Holding: The Court held the Colorado Civil Rights Commission violated the Free Exercise Clause by showing hostility toward the baker’s sincere religious beliefs, and it set aside the Commission’s enforcement order.

Real World Impact:
  • Requires state agencies to avoid hostile remarks about religion during enforcement proceedings.
  • Sets aside the Commission’s order and protects this baker’s religious claim in this case.
  • Leaves anti-discrimination laws in place but warns agencies to apply them neutrally.
Topics: religious freedom, public accommodations, LGBT rights, administrative agencies

Summary

Background

In 2012 a same-sex couple asked a Colorado bakery owned by Jack Phillips, a devout Christian baker, to make a wedding cake. Phillips told them he would not create a cake for their wedding because doing so would express support for same-sex marriage; he said he would sell other baked goods.
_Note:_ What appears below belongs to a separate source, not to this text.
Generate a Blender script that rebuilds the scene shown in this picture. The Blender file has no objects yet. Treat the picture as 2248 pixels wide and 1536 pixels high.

The couple filed a complaint under the Colorado Anti-Discrimination Act. The state investigator found probable cause, an administrative judge ruled for the couple, the state commission affirmed, and the Colorado Court of Appeals enforced the order.

Reasoning

The Supreme Court examined whether the Commission’s enforcement violated the Free Exercise Clause (the right to practice religion without government hostility) and whether the agency had been neutral toward religion. The Court concluded the Commission displayed impermissible hostility: some commissioners publicly disparaged religious objections, compared them to defenses of slavery and the Holocaust, and the agency treated Phillips differently than other bakers who refused to create cakes with offensive messages. Because government decisionmakers must remain neutral and respectful toward sincere religious beliefs, the Court set aside the Commission’s order. The opinion did not resolve every possible future question about whether making a custom cake is protected speech.

Real world impact

The ruling requires state enforcement bodies to avoid official statements that denigrate religion and to give religious claims neutral consideration. For this baker, the enforcement order was invalidated, but the decision leaves intact the general power of public-accommodations law to protect access to goods and services for gay persons. Future disputes about compelled cake-making or speech will turn on different factual records.

Dissents or concurrances

Several Justices wrote separately: some agreed the Commission acted improperly but emphasized different legal points, while a dissent argued Colorado law was properly applied and would have upheld the order here.